Stated problem :: Transcribe everything in the data word for word. Pictures are left out.

Dataset section ::

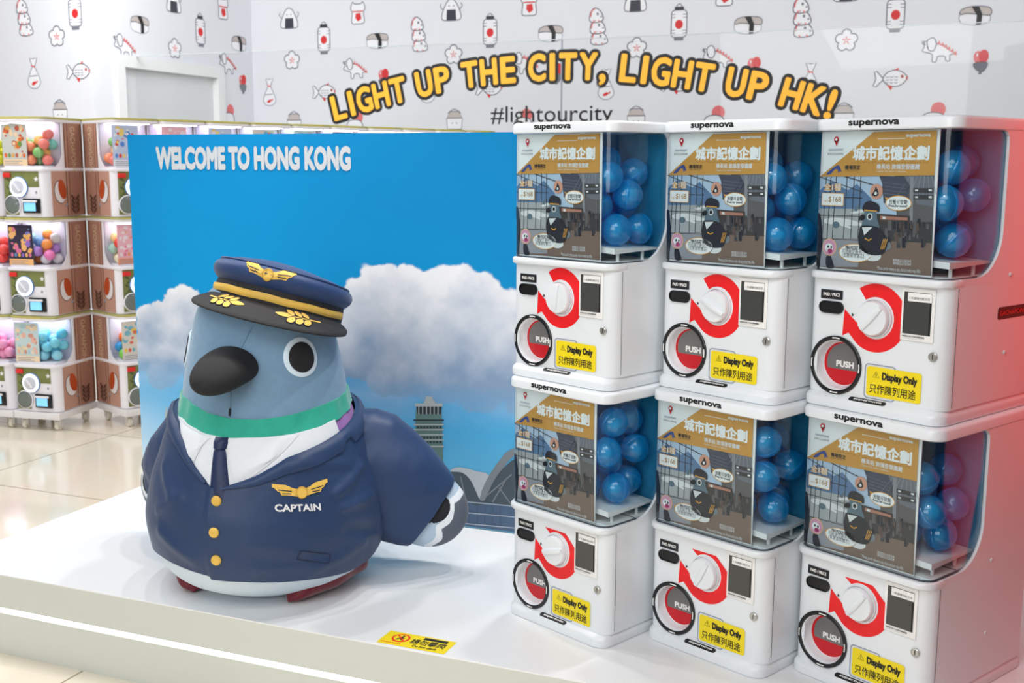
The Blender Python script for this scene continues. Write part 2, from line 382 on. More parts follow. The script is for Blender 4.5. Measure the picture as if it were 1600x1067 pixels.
        E(-0.02, -0.04, 0.004, 0.005, WINK, 3); E(0.02, -0.04, 0.004, 0.005, WINK, 3); S(spline([(-0.06, 0.04), (0, 0.075), (0.06, 0.04)], 5, False), .8)
    elif kind == 'mochi':
        E(0.02, 0.03, 0.05, 0.052, PINK, 1)
        d.shape(T(spline([(-0.08, -0.07), (-0.07, -0.005), (0.0, 0.01), (0.055, -0.01), (0.06, -0.07)], 4)), WWHITE, w, LINE, 3)
def px_on(d_v, u, v):
    """(distance along the wall, height) of a point of the paper at wall plane v = d_v"""
    p = onplane(u, v, DV * d_v, DV); return p.dot(DU), p.z
WV = 8.6; UC = px_on(8.6, 395, 110)[0]; PV = onplane(145, 110, DU * UC, DU).dot(DV); WTOP = 3.4; print('pier', UC, PV)
w1 = MB()   # long wall
w1.box(UC, 4.4, WV, WV + 0.12, FLZ, WTOP, PAPER, M=Matrix((DU, DV, ZZ)).transposed().to_4x4())
d1 = Draw(w1, planeP(DV * WV, DU, ZZ, -DV, 0.0009))
PER = 0.1815 * WV
for kind, u, v in [('lantern', 1061, 37), ('musubi', 1169, 38), ('totem', 934, 42), ('flower', 995, 75), ('dino', 1122, 89), ('balloons', 1178, 106),
                   ('bag', 947, 132), ('fish', 1056, 131), ('box', 994, 181), ('mochi', 1118, 182), ('onigiri', 993, 0), ('cat', 827, 6)]:
    a, b = px_on(WV, u, v)
    for i in range(-6, 7):
        if UC + 0.13 < a + i * PER < 4.2: motif(d1, kind, a + i * PER, b, 1.0)
M_UV = Matrix((DU, DV, ZZ)).transposed().to_4x4()
tag(w1.build('wall_back'), 'white papered wall printed with little food and animal doodles', kind='structure')
# pier: front face at v = PV, side face at u = UC running back to the long wall, with the door
w2 = MB(); w2.box(-12, UC, PV, PV + 0.12, FLZ, WTOP, PAPER, M=M_UV)
d2 = Draw(w2, planeP(DV * PV, DU, ZZ, -DV, 0.0009))
for kind, u, v in [('totem', 38, 28), ('flower', 89, 57), ('bag', 53, 115), ('box', 94, 171), ('lantern', 120, 20), ('fish', 122, 112), ('musubi', -20, 40)]:
    a, b = px_on(PV, u, v); motif(d2, kind, min(a, UC - 0.135), b, 0.95)
tag(w2.build('wall_front'), 'front face of the papered pier at the far left', kind='structure')
def px_side(u, v):
    p = onplane(u, v, DU * UC, DU); return p.dot(DV), p.z
dl, dt = px_side(178, 84); dr, dt2 = px_side(347, 106); dt = (dt + dt2) / 2
w3 = MB()
for a0, a1, z0, z1 in ((PV + .12, dl, FLZ, WTOP), (dr, WV, FLZ, WTOP), (dl, dr, dt, WTOP)):
    w3.box(UC - 0.12, UC, a0, a1, z0, z1, PAPER, M=M_UV)
d3 = Draw(w3, planeP(DU * UC, DV, ZZ, DU, 0.0009))
for kind, u, v in [('musubi', 218, 37), ('musubi', 373, 67), ('onigiri', 271, 2), ('cat', 348, 13), ('lantern', 313, 49), ('flower', 273, 76), ('dino', 195, 72), ('dino', 356, 100), ('balloons', 379, 131), ('mochi', 358, 178)]:
    a, b = px_side(u, v); motif(d3, kind, a, b, 1.0)
tag(w3.build('wall_left'), 'side of the papered pier around the white door', kind='structure')
DOORW = mat('white_door_paint', (232, 234, 234), 0.45)
db = MB(); fw = 0.09
for a0, a1, z0, z1 in ((dl, dl + fw, FLZ, dt), (dr - fw, dr, FLZ, dt), (dl + fw, dr - fw, dt - fw, dt)):
    db.box(UC - 0.10, UC + 0.025, a0, a1, z0, z1, DOORW, M=M_UV)
door = tag(db.build('door_1'), 'white framed door in the side of the papered pier', kind='structure')
lb = MB(); lb.box(UC - 0.08, UC - 0.035, dl + fw, dr - fw, FLZ, dt - fw, mat('door_leaf_paint', (214, 217, 219), 0.4), M=M_UV)
for z0, z1 in ((0.85, 1.35), (FLZ + .15, 0.7)):
    lb.box(UC - 0.035, UC - 0.03, dl + fw + .14, dr - fw - .14, z0, z1, DOORW, M=M_UV)
lb.build('door_leaf', door)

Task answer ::
The Blender Python script for this scene continues. Write part 2, from line 382 on. More parts follow. The script is for Blender 4.5. Measure the picture as if it were 1600x1067 pixels.
        E(-0.02, -0.04, 0.004, 0.005, WINK, 3); E(0.02, -0.04, 0.004, 0.005, WINK, 3); S(spline([(-0.06, 0.04), (0, 0.075), (0.06, 0.04)], 5, False), .8)
    elif kind == 'mochi':
        E(0.02, 0.03, 0.05, 0.052, PINK, 1)
        d.shape(T(spline([(-0.08, -0.07), (-0.07, -0.005), (0.0, 0.01), (0.055, -0.01), (0.06, -0.07)], 4)), WWHITE, w, LINE, 3)
def px_on(d_v, u, v):
    """(distance along the wall, height) of a point of the paper at wall plane v = d_v"""
    p = onplane(u, v, DV * d_v, DV); return p.dot(DU), p.z
WV = 8.6; UC = px_on(8.6, 395, 110)[0]; PV = onplane(145, 110, DU * UC, DU).dot(DV); WTOP = 3.4; print('pier', UC, PV)
w1 = MB()   # long wall
w1.box(UC, 4.4, WV, WV + 0.12, FLZ, WTOP, PAPER, M=Matrix((DU, DV, ZZ)).transposed().to_4x4())
d1 = Draw(w1, planeP(DV * WV, DU, ZZ, -DV, 0.0009))
PER = 0.1815 * WV
for kind, u, v in [('lantern', 1061, 37), ('musubi', 1169, 38), ('totem', 934, 42), ('flower', 995, 75), ('dino', 1122, 89), ('balloons', 1178, 106),
                   ('bag', 947, 132), ('fish', 1056, 131), ('box', 994, 181), ('mochi', 1118, 182), ('onigiri', 993, 0), ('cat', 827, 6)]:
    a, b = px_on(WV, u, v)
    for i in range(-6, 7):
        if UC + 0.13 < a + i * PER < 4.2: motif(d1, kind, a + i * PER, b, 1.0)
M_UV = Matrix((DU, DV, ZZ)).transposed().to_4x4()
tag(w1.build('wall_back'), 'white papered wall printed with little food and animal doodles', kind='structure')
# pier: front face at v = PV, side face at u = UC running back to the long wall, with the door
w2 = MB(); w2.box(-12, UC, PV, PV + 0.12, FLZ, WTOP, PAPER, M=M_UV)
d2 = Draw(w2, planeP(DV * PV, DU, ZZ, -DV, 0.0009))
for kind, u, v in [('totem', 38, 28), ('flower', 89, 57), ('bag', 53, 115), ('box', 94, 171), ('lantern', 120, 20), ('fish', 122, 112), ('musubi', -20, 40)]:
    a, b = px_on(PV, u, v); motif(d2, kind, min(a, UC - 0.135), b, 0.95)
tag(w2.build('wall_front'), 'front face of the papered pier at the far left', kind='structure')
def px_side(u, v):
    p = onplane(u, v, DU * UC, DU); return p.dot(DV), p.z
dl, dt = px_side(178, 84); dr, dt2 = px_side(347, 106); dt = (dt + dt2) / 2
w3 = MB()
for a0, a1, z0, z1 in ((PV + .12, dl, FLZ, WTOP), (dr, WV, FLZ, WTOP), (dl, dr, dt, WTOP)):
    w3.box(UC - 0.12, UC, a0, a1, z0, z1, PAPER, M=M_UV)
d3 = Draw(w3, planeP(DU * UC, DV, ZZ, DU, 0.0009))
for kind, u, v in [('musubi', 218, 37), ('musubi', 373, 67), ('onigiri', 271, 2), ('cat', 348, 13), ('lantern', 313, 49), ('flower', 273, 76), ('dino', 195, 72), ('dino', 356, 100), ('balloons', 379, 131), ('mochi', 358, 178)]:
    a, b = px_side(u, v); motif(d3, kind, a, b, 1.0)
tag(w3.build('wall_left'), 'side of the papered pier around the white door', kind='structure')
DOORW = mat('white_door_paint', (232, 234, 234), 0.45)
db = MB(); fw = 0.09
for a0, a1, z0, z1 in ((dl, dl + fw, FLZ, dt), (dr - fw, dr, FLZ, dt), (dl + fw, dr - fw, dt - fw, dt)):
    db.box(UC - 0.10, UC + 0.025, a0, a1, z0, z1, DOORW, M=M_UV)
door = tag(db.build('door_1'), 'white framed door in the side of the papered pier', kind='structure')
lb = MB(); lb.box(UC - 0.08, UC - 0.035, dl + fw, dr - fw, FLZ, dt - fw, mat('door_leaf_paint', (214, 217, 219), 0.4), M=M_UV)
for z0, z1 in ((0.85, 1.35), (FLZ + .15, 0.7)):
    lb.box(UC - 0.035, UC - 0.03, dl + fw + .14, dr - fw - .14, z0, z1, DOORW, M=M_UV)
lb.build('door_leaf', door)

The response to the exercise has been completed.